Os mangás de terror são frutos do contexto histórico e espacial em que foram produzidos e recentemente têm ganhado maior visibilidade no mundo todo. Mas, ainda assim, muitas dessas obras são sequer traduzidas ao inglês, muito menos ao português ou até mesmo publicadas no Brasil, diferentemente de gêneros mais populares e difundidos como os shounen (mangás de ação e aventura) e shoujo (mangás de romance e relacionamentos em geral). Todavia, há uma sensação de transformação. “Recentemente, em parte pela popularização das obras de Ito, parece estar ocorrendo uma lenta mudança no mercado”, argumenta Thaisy. Editoras como a DarkSide e a Pipoca & Nanquim estão apostando na publicação de obras do mangaká.

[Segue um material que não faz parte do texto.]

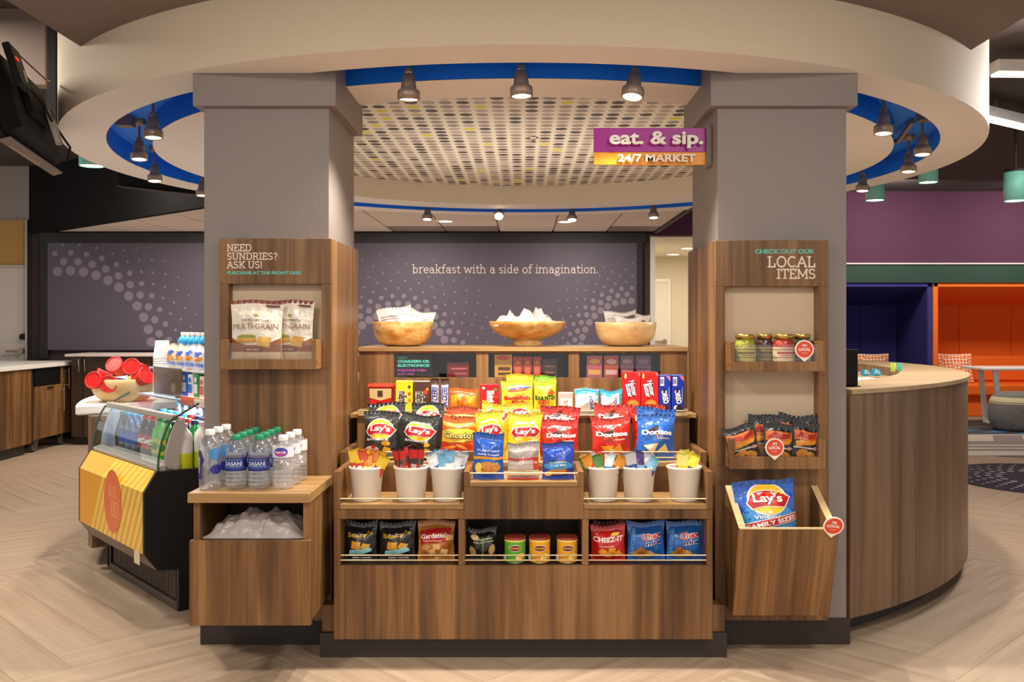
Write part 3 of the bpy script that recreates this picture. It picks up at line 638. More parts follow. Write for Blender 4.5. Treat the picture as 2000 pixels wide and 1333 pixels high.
wl(dk, 'cabinet_body', arc_solid(2.285, 2.555, .086, 1.0, A0, A1, 60), WOODDARK, 0)
o = thing('desk_screen', 'thin black screen standing on the front desk at the column edge', 'screen', (1.388, 4.05, 1.024), (0, 0, .12))
link('panel', B(-.05, .05, -.008, .008, .004, .16), BLACK, o, .002); link('foot', B(-.05, .05, -.03, .03, 0, .004), BLACK, o)
for i, (px, py, Y, ro) in enumerate(((1672, 733, 4.95, .2), (1690, 728, 5.05, -.3), (1708, 731, 5.1, .1))):
    pz = .83 + .004 * i
    c = P(px, py, Y); k = (E - .83) * F / (py - CY); Yq = min(max(k, 4.6), 5.6)
    a = MB().box(-.11, .11, -.15, .15, 0, .003); q = link('paper_sheet', a, WHITE, None, loc=(X_(px, 5.05), 5.0 + .12 * i, .9755 + .0035 * i), rot=(0, 0, ro),
         label=('white paper lying at the bottom behind the curved desk', 'white paper in the middle of those behind the curved desk', 'topmost white paper behind the curved desk')[i], cat='paper', group='papers behind the desk')

# refrigerated case, in its own frame: x along its length from the near end, y outward, z up
K0 = Vector((-1.56, 4.24, 0)); U = Vector((-.655, .756, 0)).normalized(); TH = math.atan2(U.y, U.x)
cs = thing('drink_cooler', 'black open display cooler with a yellow striped front, left of the water cabinet', 'cooler', K0, (0, 0, TH)); LC = .92
CB = mat((20, 16, 16), .4); GREYP = mat((178, 172, 164), .35)
end = [(.096, .639), (.151, .55), (.151, .28), (.09, .198), (.0, .192), (.0, 0), (-.50, 0), (-.50, .635)]
link('end_panel', MB().prism(end, -.02, 0, 'x'), CB, cs, .003); link('end_panel', MB().prism(end, LC, LC + .02, 'x'), CB, cs, .003)
t = NT(.35); v = t.coord(); sp = t.n('ShaderNodeSeparateXYZ'); t.l(v, sp.inputs[0])
dg = t.math('FRACT', t.math('MULTIPLY', t.math('ADD', t.math('MULTIPLY', sp.outputs[0], 1.0), t.math('MULTIPLY', sp.outputs[2], .62)), 15.5))
m1 = t.math('MULTIPLY', t.math('GREATER_THAN', dg, .45), t.math('LESS_THAN', t.math('ADD', sp.outputs[0], t.math('MULTIPLY', sp.outputs[2], .62)), .93))
t.col(t.mix(m1, (240, 168, 36), (246, 212, 92))); STRIPE = t.m
t2_ = NT(.3); v = t2_.coord(); sp = t2_.n('ShaderNodeSeparateXYZ'); t2_.l(v, sp.inputs[0])
dg = t2_.math('FRACT', t2_.math('MULTIPLY', t2_.math('ADD', sp.outputs[0], t2_.math('MULTIPLY', sp.outputs[2], .62)), 15.5))
m1 = t2_.math('MULTIPLY', t2_.math('GREATER_THAN', dg, .45), t2_.math('LESS_THAN', t2_.math('ADD', sp.outputs[0], t2_.math('MULTIPLY', sp.outputs[2], .62)), .93))
t2_.col(t2_.mix(m1, (255, 190, 8), (255, 222, 70))); STRIPE2 = t2_.m
fp = link('front_panel', MB().prism([(.151, .55), (.151, .28), (.141, .28), (.141, .545)], .001, LC - .001, 'x'), STRIPE, cs)
link('sloped_panel', MB().prism([(.096, .639), (.151, .551), (.141, .546), (.088, .634)], .001, LC - .001, 'x'), STRIPE2, cs)
link('lower_panel', MB().prism([(.151, .279), (.09, .198), (.084, .203), (.141, .281)], .001, LC - .001, 'x'), mat((120, 106, 96), .4), cs)
OV = mat((236, 112, 52), .4)
def ovm(x, z, e): return (x, .1512 + e, z)
def cdec(parent, items): decals(parent, ovm, 1, 1, items)
cdec(fp, [('ell', .40, .455, .125, .150, (234, 118, 60))])
ln = MB(); c0 = (.40, .455)
for dx, dz, wd, hh in ((-.05, -.035, .036, .07), (.0, -.035, .036, .07), (-.025, .045, .03, .05), (.035, .045, .03, .05)):      # small outlined boxes of the emblem
    for a, b, c_, d_ in ((dx - wd / 2, dx + wd / 2, dz - hh / 2, dz - hh / 2 + .004), (dx - wd / 2, dx + wd / 2, dz + hh / 2 - .004, dz + hh / 2), (dx - wd / 2, dx - wd / 2 + .004, dz - hh / 2, dz + hh / 2), (dx + wd / 2 - .004, dx + wd / 2, dz - hh / 2, dz + hh / 2)):
        ln.box(c0[0] + a, c0[0] + b, .1518, .1532, c0[1] + c_, c0[1] + d_)
link('emblem_lines', ln, mat((246, 196, 130), .5), fp)
link('price_card', B(.03, .10, .1525, .1535, .225, .285), mat((226, 212, 186), .5), cs)
link('body', B(.001, LC - .001, -.5, -.001, .19, .60), CB, cs); link('base', B(.001, LC - .001, -.48, -.012, 0, .189), CB, cs)
gl = MB(); n_ = 40
for i in range(n_): x = .03 + (LC - .06) * i / n_; gl.box(x, x + .009, -.011, -.004, .05, .185)
gl.box(.0, LC, -.011, .0, 0, .04); link('grille', gl, mat((84, 70, 60), .4), cs, kind='stuff')
gt = [(.085, .640), (.082, .70), (.068, .77), (.045, .83), (.025, .862)]
link('front_ledge', MB().prism([(.088, .636), (.088, .655), (.045, .668), (.045, .632)], .001, LC - .001, 'x'), GREYP, cs, .004)
link('inner_ledge', MB().prism([(.012, .60), (.012, .655), (-.01, .66), (-.01, .60)], .001, LC - .001, 'x'), GREYP, cs, .003)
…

A difusão internacional recente com a popularização de Ito foi capaz de fazer com que os mais interessados reconheçam o hype sobre as obras desse artista. Mas ainda há uma grande distância a outros artistas tão bons e relevantes quanto ele. “Poucos títulos chegam nas bancas, o que leva a maioria dos leitores a buscarem os scans e sites que traduzem e disponibilizam online as obras que não vêm para o Brasil”, diz Thaisy.
Ainda assim, esse subgênero detém uma relevância própria e um charme singular. A exemplo de GeGeGe no Kitarou, os mangás de terror são uma forma de manter uma cultura tradicional viva, mesmo que metamorfoseada a influências góticas e lovecraftianas. Consagra-se um legado dessa expressão artística, que funde o comunitário e universal tanto do medo quanto do folclore para criar um universo de pesadelos que não terminam quando a história acaba.